J’avais opté pour un vin blanc sec, n’en ayant pas bu depuis la veille. Le jus de raisin m’ouvrait la gloutonnerie, et donc la voie de la raison. Les rondelles de chorizo de bœuf coupées par le patron, valaient toutes les cacahuètes du typique bar de pochtron. L’animal, débité de façon régulière, brillait sur son présentoir, qui était tout sauf une planche de salut. Nos cholestérols dansaient le rock’n’roll, et notre table attendait aussi bien dressée qu’un jeune majeur au réveil. Me sentant parfaitement en éveil, je préconisais que nous nous rapprochions de l’ébénisterie qui se languissait de recevoir nos miettes. À table nom d’une pipe en bois d’acajou.
À peine le temps d’aller lustrer les membres supérieurs aux toilettes, que le vin était déjà commandé par notre muletier du jour. Espérons que le bipède soit aussi à cheval sur la sécurité routière que sur le Sancerre. Étant éduqué, je goûtais. En ce qui concerne la collation, j’avais décidé de danser en entrée avec une belle truite nappée d’une coquine sauce au chorizo, qui inch’allah, n’allait pas finir sur mon polo. Si Christophe chantait Les Mots Bleus avec talent, ma suite serait la mastique de l’oiseau bleu. On me le promettait rôti, avec un plateau de frites aussi spacieux qu’un parking de covoiturage. Allons-y ma grande !
Ce dimanche, la nouveauté se présentait devant nos museaux. Je n’avais jamais embrassé une palombe servie dans une sorte de cocotte, baignant dans un liquide qui s’enflammait comme un exhibitionniste à l’approche d’une dune. Les flammes nécessitaient quasiment l’intervention des pompiers. Lorsque que le tenancier de la maison nous indiquait qu’elles étaient flambées, je lui rétorquais que même un aveugle pouvait le deviner. Nous allions donc ivrogner le digestif en mâchouillant notre déjeuner. Je vous salue Marie, pleine de grasse.

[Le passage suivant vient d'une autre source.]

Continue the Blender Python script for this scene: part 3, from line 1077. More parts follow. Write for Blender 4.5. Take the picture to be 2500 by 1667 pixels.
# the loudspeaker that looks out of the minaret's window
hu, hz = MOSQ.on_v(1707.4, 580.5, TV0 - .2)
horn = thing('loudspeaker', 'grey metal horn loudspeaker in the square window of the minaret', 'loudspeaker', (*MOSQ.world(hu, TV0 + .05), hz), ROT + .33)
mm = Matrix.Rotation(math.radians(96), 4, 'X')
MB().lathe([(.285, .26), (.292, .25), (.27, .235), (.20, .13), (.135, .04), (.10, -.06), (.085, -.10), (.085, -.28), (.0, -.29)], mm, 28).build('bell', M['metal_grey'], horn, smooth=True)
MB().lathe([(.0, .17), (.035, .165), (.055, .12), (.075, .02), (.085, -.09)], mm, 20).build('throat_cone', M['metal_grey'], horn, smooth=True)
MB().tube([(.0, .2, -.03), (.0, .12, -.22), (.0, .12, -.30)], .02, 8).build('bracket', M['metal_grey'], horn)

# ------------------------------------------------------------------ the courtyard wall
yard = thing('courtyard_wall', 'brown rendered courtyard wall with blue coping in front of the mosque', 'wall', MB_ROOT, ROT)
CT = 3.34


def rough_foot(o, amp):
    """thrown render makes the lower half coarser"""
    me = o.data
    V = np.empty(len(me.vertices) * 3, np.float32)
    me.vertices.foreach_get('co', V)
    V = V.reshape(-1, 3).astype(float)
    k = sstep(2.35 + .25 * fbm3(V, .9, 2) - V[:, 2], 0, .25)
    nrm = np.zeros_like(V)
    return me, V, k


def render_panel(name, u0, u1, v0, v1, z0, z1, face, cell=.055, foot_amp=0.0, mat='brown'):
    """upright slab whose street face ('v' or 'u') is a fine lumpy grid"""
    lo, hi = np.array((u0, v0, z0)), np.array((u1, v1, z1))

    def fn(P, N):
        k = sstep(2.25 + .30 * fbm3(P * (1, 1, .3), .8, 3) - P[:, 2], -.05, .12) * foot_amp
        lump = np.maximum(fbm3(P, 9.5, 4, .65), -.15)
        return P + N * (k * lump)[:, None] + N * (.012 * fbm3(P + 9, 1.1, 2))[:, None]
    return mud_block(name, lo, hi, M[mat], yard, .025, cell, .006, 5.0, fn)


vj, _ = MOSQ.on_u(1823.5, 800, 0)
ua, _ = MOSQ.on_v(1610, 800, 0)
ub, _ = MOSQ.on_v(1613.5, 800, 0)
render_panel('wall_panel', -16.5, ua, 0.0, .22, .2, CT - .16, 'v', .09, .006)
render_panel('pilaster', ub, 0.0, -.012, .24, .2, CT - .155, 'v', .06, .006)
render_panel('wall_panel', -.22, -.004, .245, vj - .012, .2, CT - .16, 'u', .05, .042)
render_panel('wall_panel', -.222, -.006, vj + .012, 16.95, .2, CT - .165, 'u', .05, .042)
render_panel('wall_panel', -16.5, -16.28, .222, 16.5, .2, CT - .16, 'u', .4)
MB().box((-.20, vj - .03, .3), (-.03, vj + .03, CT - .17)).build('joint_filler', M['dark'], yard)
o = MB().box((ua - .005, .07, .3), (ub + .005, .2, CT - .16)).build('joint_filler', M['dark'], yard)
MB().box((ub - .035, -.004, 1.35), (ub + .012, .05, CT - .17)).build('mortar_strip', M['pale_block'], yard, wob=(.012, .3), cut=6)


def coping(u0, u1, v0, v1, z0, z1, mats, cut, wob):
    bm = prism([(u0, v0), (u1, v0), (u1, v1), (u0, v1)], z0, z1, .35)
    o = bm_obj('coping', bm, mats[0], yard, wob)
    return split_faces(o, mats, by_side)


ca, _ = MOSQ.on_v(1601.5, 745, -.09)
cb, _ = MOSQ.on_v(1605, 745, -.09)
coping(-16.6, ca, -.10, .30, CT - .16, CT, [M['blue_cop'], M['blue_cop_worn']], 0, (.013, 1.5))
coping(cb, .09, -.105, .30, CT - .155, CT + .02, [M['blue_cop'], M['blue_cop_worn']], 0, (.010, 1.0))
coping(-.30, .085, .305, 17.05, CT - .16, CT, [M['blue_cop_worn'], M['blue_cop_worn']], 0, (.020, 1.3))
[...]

J’ai passé tout le temps de ma ripaille à observer cette tartine de pain, flottant dans les abysses de mon complexe balnéo avec l’œil du diable. Gober ce morceau de miche s’apparentait à se suicider. Il n’était pas nécessaire d’être un chien truffier pour sentir ce radeau imbibé de dangerosité. Cela faisait quelques minutes que chaque bouchée ressemblait à une tournée offerte par un débauché, et je n’étais pas encore sûr de vouloir recevoir l’Ostie, qui devant moi se présentait.
Figurez-vous qu’à un moment donné, sous le coup de l’émotion, j’ai ouvert ma boîte à dire pour gober une mouche, puis une forte teneur de cognac embauma alors ma bouche. Ce n’était pas un insecte, mais la boulange qui désinfecte.